Concerning US2987, Skip Crowell and I were the first people to put her in the water, back in 1969 at Lake Lemon. I snapped the tiller off within ten minutes of launch trying to avoid a windward capsize. The boat was so fast, compared to anything else on the lake, that we quickly ran out of lake and did our first tack with Skip dragging in the water as we pivoted around his body. The tiller was repaired in the Physics Department student machine shop by 5 a.m. the next morning.
In Lake Lemon racing, with Thistles, Y-Flyers, and Flying Dutchmans. the 5-0-5 (almost) always finished first, crossing the line before the next boat even rounded the previous mark. (The only lake race we lost occurred when I took my brother out as crew (he had never sailed before, big mistake), and in the confusion we sail most of the last upwind leg with the centerboard up. No other races were even close.
A few weeks after the initial launch, the boat was entered in the Midwest championships in Milwaukee, by Max Baumer, Walt Powers, and myself. We rotated in pairs for the skipper/crew positions, and won the first race handily. That boat would point 5 degrees higher than any of the other boats. In the next two races the boat was dismasted twice in a blow, and the remaining races were called because of weather.

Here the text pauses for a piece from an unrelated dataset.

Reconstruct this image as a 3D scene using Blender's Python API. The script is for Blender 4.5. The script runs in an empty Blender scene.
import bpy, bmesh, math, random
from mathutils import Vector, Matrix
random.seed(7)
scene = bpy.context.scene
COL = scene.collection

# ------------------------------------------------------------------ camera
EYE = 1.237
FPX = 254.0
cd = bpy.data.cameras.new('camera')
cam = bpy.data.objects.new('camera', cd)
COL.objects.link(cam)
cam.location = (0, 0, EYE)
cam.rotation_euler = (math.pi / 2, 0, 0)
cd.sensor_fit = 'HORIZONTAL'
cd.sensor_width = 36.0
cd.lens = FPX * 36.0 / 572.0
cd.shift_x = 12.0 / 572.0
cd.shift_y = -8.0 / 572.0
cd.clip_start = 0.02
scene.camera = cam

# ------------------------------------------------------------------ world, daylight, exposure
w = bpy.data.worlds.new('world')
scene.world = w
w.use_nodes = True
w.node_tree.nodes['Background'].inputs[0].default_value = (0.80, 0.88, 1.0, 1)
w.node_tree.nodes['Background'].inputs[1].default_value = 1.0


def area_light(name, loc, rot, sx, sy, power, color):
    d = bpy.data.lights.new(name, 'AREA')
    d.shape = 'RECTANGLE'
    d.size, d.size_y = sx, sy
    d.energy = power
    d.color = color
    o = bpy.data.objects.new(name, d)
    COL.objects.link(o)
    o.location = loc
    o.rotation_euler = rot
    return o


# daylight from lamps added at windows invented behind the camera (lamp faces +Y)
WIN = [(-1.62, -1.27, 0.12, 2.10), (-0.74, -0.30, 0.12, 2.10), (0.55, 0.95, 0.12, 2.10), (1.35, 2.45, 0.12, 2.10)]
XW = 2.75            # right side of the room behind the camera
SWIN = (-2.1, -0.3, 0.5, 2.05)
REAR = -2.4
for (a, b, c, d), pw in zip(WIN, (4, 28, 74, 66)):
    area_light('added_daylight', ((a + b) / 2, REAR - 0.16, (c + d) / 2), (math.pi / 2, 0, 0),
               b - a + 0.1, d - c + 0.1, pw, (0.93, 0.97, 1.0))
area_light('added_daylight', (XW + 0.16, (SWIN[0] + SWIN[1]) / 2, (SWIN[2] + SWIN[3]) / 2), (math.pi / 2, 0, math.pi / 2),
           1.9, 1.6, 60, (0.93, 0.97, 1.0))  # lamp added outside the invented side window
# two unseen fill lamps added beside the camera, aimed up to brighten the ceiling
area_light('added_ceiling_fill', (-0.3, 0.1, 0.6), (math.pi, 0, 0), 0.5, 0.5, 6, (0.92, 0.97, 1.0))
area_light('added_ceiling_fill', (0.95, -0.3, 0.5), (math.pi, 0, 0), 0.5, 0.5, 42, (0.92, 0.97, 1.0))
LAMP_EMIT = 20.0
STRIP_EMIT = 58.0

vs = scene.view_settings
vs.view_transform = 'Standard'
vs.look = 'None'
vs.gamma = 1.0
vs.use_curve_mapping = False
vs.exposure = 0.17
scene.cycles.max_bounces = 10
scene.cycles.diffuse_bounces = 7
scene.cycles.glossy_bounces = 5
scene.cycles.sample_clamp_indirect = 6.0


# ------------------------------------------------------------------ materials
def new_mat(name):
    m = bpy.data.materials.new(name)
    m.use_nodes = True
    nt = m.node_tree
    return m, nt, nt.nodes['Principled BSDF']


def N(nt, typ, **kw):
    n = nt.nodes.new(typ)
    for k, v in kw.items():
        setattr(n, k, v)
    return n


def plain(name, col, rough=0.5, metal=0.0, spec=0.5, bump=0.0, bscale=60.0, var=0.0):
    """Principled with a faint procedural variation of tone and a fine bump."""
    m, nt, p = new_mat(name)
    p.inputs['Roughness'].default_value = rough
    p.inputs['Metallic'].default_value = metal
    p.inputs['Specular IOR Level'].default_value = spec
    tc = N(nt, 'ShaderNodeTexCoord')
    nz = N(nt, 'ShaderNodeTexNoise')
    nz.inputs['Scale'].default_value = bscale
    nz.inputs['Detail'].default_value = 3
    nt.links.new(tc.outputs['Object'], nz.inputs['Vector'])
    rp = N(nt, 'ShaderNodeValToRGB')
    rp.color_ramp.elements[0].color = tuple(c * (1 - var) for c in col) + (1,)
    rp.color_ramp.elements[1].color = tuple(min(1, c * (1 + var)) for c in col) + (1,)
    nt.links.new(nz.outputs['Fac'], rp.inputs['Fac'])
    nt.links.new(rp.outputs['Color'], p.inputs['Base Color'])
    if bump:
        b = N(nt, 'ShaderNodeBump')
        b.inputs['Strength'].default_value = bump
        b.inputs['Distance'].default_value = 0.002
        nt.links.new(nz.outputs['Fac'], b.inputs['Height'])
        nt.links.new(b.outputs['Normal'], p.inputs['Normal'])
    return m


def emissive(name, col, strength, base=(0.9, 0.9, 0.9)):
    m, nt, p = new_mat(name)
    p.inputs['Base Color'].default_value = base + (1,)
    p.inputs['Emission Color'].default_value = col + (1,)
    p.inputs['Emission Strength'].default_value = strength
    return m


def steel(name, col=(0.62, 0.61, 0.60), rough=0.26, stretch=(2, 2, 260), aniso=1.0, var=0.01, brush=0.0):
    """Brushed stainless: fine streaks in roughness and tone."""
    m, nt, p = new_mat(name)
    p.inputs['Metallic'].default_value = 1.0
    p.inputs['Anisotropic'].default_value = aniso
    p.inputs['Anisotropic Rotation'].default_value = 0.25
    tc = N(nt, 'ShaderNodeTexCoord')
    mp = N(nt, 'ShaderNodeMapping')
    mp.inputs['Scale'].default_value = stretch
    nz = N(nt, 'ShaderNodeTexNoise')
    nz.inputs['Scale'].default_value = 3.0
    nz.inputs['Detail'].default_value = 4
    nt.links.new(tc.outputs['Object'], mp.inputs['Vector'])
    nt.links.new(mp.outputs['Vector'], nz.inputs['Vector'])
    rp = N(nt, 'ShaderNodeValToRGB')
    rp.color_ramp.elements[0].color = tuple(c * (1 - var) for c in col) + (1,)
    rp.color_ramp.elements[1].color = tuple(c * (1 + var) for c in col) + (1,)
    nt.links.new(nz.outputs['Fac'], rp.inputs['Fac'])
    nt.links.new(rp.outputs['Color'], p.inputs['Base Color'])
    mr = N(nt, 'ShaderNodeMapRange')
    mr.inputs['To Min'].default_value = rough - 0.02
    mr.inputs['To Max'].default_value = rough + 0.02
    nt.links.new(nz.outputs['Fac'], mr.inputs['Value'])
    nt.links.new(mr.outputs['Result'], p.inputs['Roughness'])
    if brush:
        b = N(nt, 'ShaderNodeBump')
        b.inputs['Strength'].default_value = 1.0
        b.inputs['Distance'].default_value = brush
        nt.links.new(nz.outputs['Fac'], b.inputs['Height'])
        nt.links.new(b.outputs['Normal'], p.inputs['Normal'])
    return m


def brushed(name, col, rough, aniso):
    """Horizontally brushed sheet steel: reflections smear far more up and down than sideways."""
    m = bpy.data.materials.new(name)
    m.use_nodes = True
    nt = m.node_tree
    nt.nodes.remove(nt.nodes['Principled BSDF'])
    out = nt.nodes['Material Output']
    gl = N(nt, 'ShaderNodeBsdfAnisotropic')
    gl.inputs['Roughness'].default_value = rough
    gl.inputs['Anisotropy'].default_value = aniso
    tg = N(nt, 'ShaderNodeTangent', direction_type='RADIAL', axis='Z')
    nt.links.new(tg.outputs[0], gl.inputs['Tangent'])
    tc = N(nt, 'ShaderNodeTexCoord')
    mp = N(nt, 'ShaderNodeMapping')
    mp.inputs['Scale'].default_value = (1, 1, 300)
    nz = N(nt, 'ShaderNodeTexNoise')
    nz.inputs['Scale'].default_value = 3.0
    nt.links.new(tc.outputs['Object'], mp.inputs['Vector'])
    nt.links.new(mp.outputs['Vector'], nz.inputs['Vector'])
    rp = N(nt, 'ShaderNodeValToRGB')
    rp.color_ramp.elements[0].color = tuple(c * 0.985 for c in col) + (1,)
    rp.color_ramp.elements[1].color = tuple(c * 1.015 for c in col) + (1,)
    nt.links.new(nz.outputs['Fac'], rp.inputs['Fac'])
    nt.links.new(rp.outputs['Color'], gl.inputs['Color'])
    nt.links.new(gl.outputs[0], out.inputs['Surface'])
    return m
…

A few weeks after that, Max and I entered the US2987 in the 1969 North American Championships at Newport News, VA. We has practiced about 5 days a week in preparation and the boat weighed in at 2 lbs. above minimum, just about the weight of the new tiller housing we built in the shop. We were using a beautiful set of Banks sails, with a spinnaker that could be carried without collapse close hauled. This came in very handy in one of the championship races were we lead the pack to the finish line and a boat from Ohio tried to override us to windward (a downwind finish). We just luffed until their spinnaker was wrapped about their mast, then we sailed away to finish first. At the end of the series, US2987 was in overall 5th place, missing overall 3rd place by 30 seconds.
We always did well in the light airs, but we tended to capsize often in the heavy wind races. In one of the North American Championship races, we tried to fly the spinnaker from the trapeze, for the first time. We quickly dumped the boat, but still recovered to get a 19th in that race. We never did learn how to run a spinnaker from the trapeze on Lake Lemon; if the wind was strong enough, you ran out of lake before you could get the spinnaker up and down!
I may be biased, but I think that US2987 was probably one of the finest boats of her day, and I am very pleased that you are still sailing her.